Attualità

Concorsi posti di sostegno: che senso hanno?

Di recente, ho letto con molto interesse l’articolo del Corriere della sera intitolato “Insegnanti di sostegno, una giostra. Cambiano per il 60% degli alunni”.
Mi verrebbe da dire: “Niente di nuovo sotto il sole!”, e che “quella giostra-girandola-altalena ormai cronica di docenti per il sostegno agli alunni con disabilità non diverte affatto.”
Al riguardo, per quanto concerne i docenti per il sostegno, in base ai dati forniti dal recente Report Istat, complessivamente, per quest’anno scolastico il loro organico conta 196.605 posti.
Nello specifico, abbiamo 126.170 posti di organico di diritto e di 70.435 posti in deroga, numero che oggi, all’inizio del secondo quadrimestre, tocca già quasi i 100 mila posti, portando quello totale di insegnanti di sostegno a quasi 220000.

La possibilità della nomina di posti di insegnanti di sostegno “in deroga”, in seguito alla sentenza 80 del 2010 della Consulta, è stata giustamente sancita dall’art 19 comma 11 della Legge 111 del 2011 per garantire la tutela del diritto all’istruzione e all’integrazione, previsto dall’art 12 della Legge 104 del 1992 a beneficio soprattutto degli alunni con disabilità grave.
Tuttavia, dobbiamo ricordare che tali posti in deroga sul sostegno possono essere utilizzati solo per le supplenze annuali e, dunque, senza alcuna garanzia di “continuità didattica” per gli allievi disabili.

In tal senso, i numeri in nostro possesso sono preoccupanti: sulla base del predetto Rapporto Istat sull’inclusione scolastica, rileviamo come la quota di studenti disabili che ha cambiato insegnante per il sostegno rispetto all’anno precedente è pari al 59,6%, salendo al 62,1% nelle secondarie di primo grado e raggiungendo addirittura il 75% nelle scuole dell’infanzia».

Eppure, basterebbe poco per ovviare nell’immediato al problema. Innanzitutto, a mio avviso, occorrerebbe applicare subito quanto stabilito dall’art 14 del D.Lgs. 66 del 2017, ai sensi del quale “Al fine di agevolare la continuità didattica, ai supplenti di sostegno, con il consenso della famiglia degli alunni, possono essere affidati ulteriori contratti a tempo determinato nell’anno scolastico successivo.”

In secondo luogo, trovo ormai indifferibile ed urgente la modifica dei criteri di costituzione degli organici dei docenti specializzati a livello nazionale: In proposito, mi sento di proporre al mondo della politica l’emanazione di una norma per sancire una volta per tutte il passaggio nell’organico di diritto dei posti in deroga sul sostegno, al fine di garantire continuità didattica e stabilizzare da subito 100 mila insegnanti di sostegno.

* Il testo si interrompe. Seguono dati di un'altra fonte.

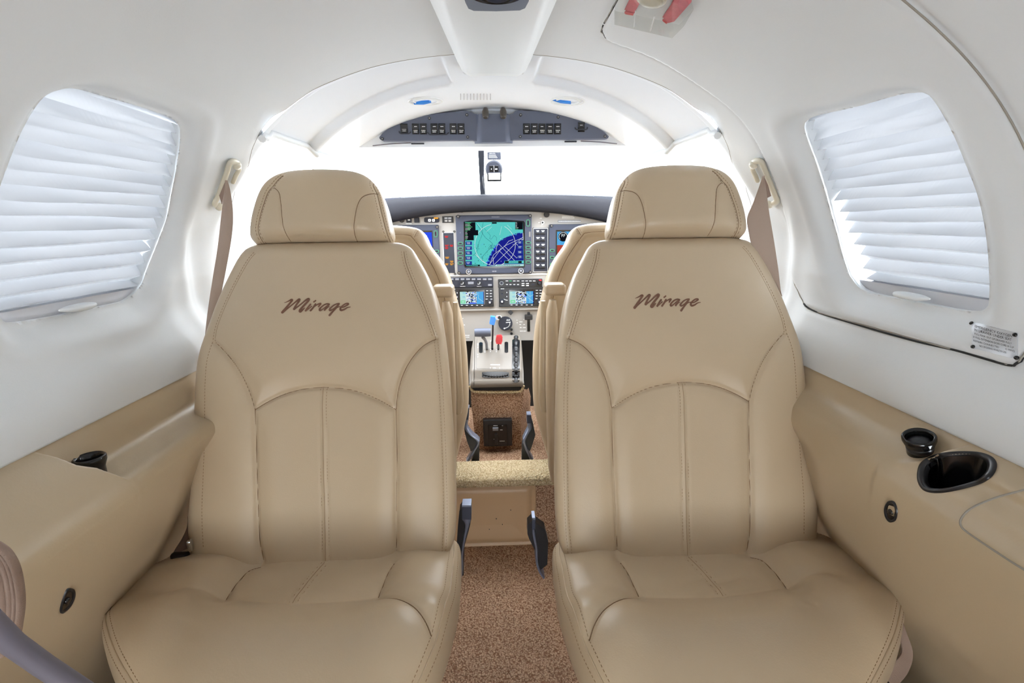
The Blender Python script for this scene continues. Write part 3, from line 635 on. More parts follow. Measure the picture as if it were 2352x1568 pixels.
# ------------------------------------------------------------ pilot seats seen from behind
def pilot(mir, loc, label):
    root = empty('pilot_seat', loc, label, 'seat', 'forward facing pilot seats'); base = np.array(loc, float)
    Y0 = 1.24
    def pp(px, py):
        P_ = at(px, py, Y0); return (P_[2], -P_[0])
    # inner edge from the photograph, half width .245 outward
    inn = [(518, 905), (523, 945), (530, 963), (545, 976), (570, 988), (605, 1015), (637, 1031), (690, 1048), (747, 1063), (800, 1071), (870, 1076), (932, 1076), (973, 1068), (1022, 1056), (1060, 1046)]
    tb = []
    for y, x in inn: z, u = pp(x, y); tb.append((z, u - .30, .56 - .30 - (.10 - u if u > .10 else 0) * -1))
    tb = [(z, u, .245 if k > 4 else .245 - (4 - k) * .03) for k, (z, u, _) in enumerate(tb)]
    tb[0] = (tb[0][0], tb[0][1], tb[0][2]); O = base + np.array([mir * .30, Y0, 0])
    en = np.array([0, -1, 0]); en = np.array([0, -.995, .10]); etv = np.array([0, .10, .995])
    zl = min(t[0] for t in tb); O = O + np.array([0, 0, zl]); tb = [((z - zl) / .995, a_, b_) for z, a_, b_ in tb]; O = O - np.array([0, .02, 0])
    pad = Pad(O, (mir, 0, 0), etv, en, tb, .05, .04, .04, 3.2)
    def uvp(px, py): z, u = pp(px, py); return ((u - .30), (z - zl) / .995)
    sm = spline([uvp(*p) for p in [(880, 541), (935, 543), (946, 549), (960, 566), (985, 600), (1006, 640), (1022, 690), (1030, 740), (1036, 820), (1038, 900)]], 8)
    sm2 = spline([uvp(*p) for p in [(957, 530), (951, 548)]], 4)
    sf = seamF([sm, sm2], .003, .003, .002, .01)
    def FP(u, t, xn):
        r = sf(u, t); Q = np.c_[np.ravel(u), np.ravel(t)]; d, nr = seg_dist(Q, sm); sgn = np.where((Q[:, 0] > nr[:, 0]), 1, 0)
        return r - (.008 * sst(d, 0, .012) * sgn).reshape(np.shape(u))
    pad.F = FP; mb = MB(); pad.body(mb, 120, 130, 40); pad.line(mb, sm, .0007, 1, 0); pad.line(mb, sm2, .0007, 1, 0); pad.stitches(mb, sm2, .004, L=.004); pad.stitches(mb, sm2, -.004, L=.004)
    mb.build('backrest', ['leather', 'thread', 'stitch'], root)
    # cushion, hidden side facing forward
    cb = Pad(base + np.array([mir * .30, Y0 + .03, .42]), (mir, 0, 0), (0, 1, 0), (0, 0, 1), [(-.02, -.15, .2), (.1, -.15, .22), (.3, -.15, .21), (.4, -.14, .18)], .05, .04, .1, 3)
    mb = MB(); cb.body(mb, 20, 40, 30); mb.build('seat_cushion', ['leather'], root)
    MB().box(base + np.array([mir * .31, Y0 + .12, .30]), (.34, .30, .15), .01).build('seat_base', 'black', root)
    # folded armrest on the aisle side
    def bx(name, p0, p1, Y, dep, m, r):
        a_, b_ = at(*p0, Y), at(*p1, Y); x0, x1 = mir * -a_[0], mir * -b_[0]
        c_ = ((x0 + x1) / 2, Y + dep / 2, (a_[2] + b_[2]) / 2 ); return MB().box(np.array(c_) + base, (abs(x1 - x0), dep, abs(a_[2] - b_[2])), r, seg=4).build(name, m, root)
    bx('armrest_cap', (990, 658), (1041, 684), 1.12, .055, 'leather', .008)
    ar = MB(); a_, b_ = at(1000, 688, 1.13), at(1040, 690, 1.13)
    pts = [np.array([mir * -at(x, y, 1.125)[0], 1.125, at(x, y, 1.125)[2]]) + base for x, y in [(1024, 692), (1027, 720), (1030, 800), (1033, 900), (1034, 1000), (1035, 1080), (1036, 1110)]]
    mb = MB().tube(pts, [.008, .0135, .015, .016, .016, .015, .008], 14, flat=((0, 1, 0), 1.6)); mb.build('armrest', 'leather', root)
    pts = [np.array([mir * -at(x, y, 1.16)[0], 1.16, at(x, y, 1.16)[2]]) + base for x, y in [(1046, 694), (1047, 760), (1051, 850), (1054, 920), (1053, 948)]]
    mb = MB().tube(pts, [.006, .010, .0115, .012, .008], 12, flat=((0, 1, 0), 1.5)); mb.build('armrest_pad', 'tan', root)
    return root
PL = pilot(-1, (0, 0, 0), 'tan leather pilot seat ahead of the left cabin seat, seen from behind')
PR = pilot(1, (.014, 0, 0), 'tan leather pilot seat ahead of the right cabin seat, seen from behind')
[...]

Ritengo inoltre altrettanto improrogabile l’assunzione di un numero maggiore di docenti di sostegno di ruolo, in modo da abbassare considerevolmente l’attuale percentuale di posti attribuiti a supplenza.
Da questo punto di vista, un’”ancora di salvezza” potrebbe essere rappresentata dai concorsi per docenti di sostegno che sono partiti proprio in questi giorni.
E purtuttavia, la pubblicazione del numero di candidati per posti di sostegno negli attuali concorsi mette in risalto un dato molto allarmante: su 14.627 posti di sostegno messi a concorso dalla scuola dell’infanzia alla secondaria di I grado, ben 11.161 posti di sostegno non potranno essere assegnati per mancanza di candidati, soprattutto nelle Regioni del Nord.

Per ovviare a tale criticità, mi permetto di avanzare al Ministero l’ulteriore proposta di prorogare quanto stabilito dall’art 5 della Legge 74 del 2023, in base al quale, una volta completata la fase ordinaria delle assunzioni in ruolo relative ai posti di sostegno (il 50% dei posti disponibili assegnato alle GaE e l’altro 50% alle graduatorie dei concorsi), si procede all’assegnazione dei posti ancora vacanti esaminando la prima fascia delle GPS sostegno e, se necessario, gli elenchi aggiuntivi che verranno formati entro il 30 giugno.

Ma la “madre di tutte le Riforme del sostegno”, a mio avviso, dovrebbe prevedere l’obbligo di permanenza dell’insegnante specializzato di ruolo per l’intero ciclo d’istruzione seguito dal suo alunno con disabilità (infanzia, primaria e secondaria di primo e di secondo grado). Ma questa è un’altra triste storia!
Solo realizzando concretamente le condizioni “strutturali” di cui sopra, sarà possibile garantire un’effettiva continuità didattica e realizzare a pieno l’inclusione scolastica degli alunni/studenti con disabilità del nostro Paese.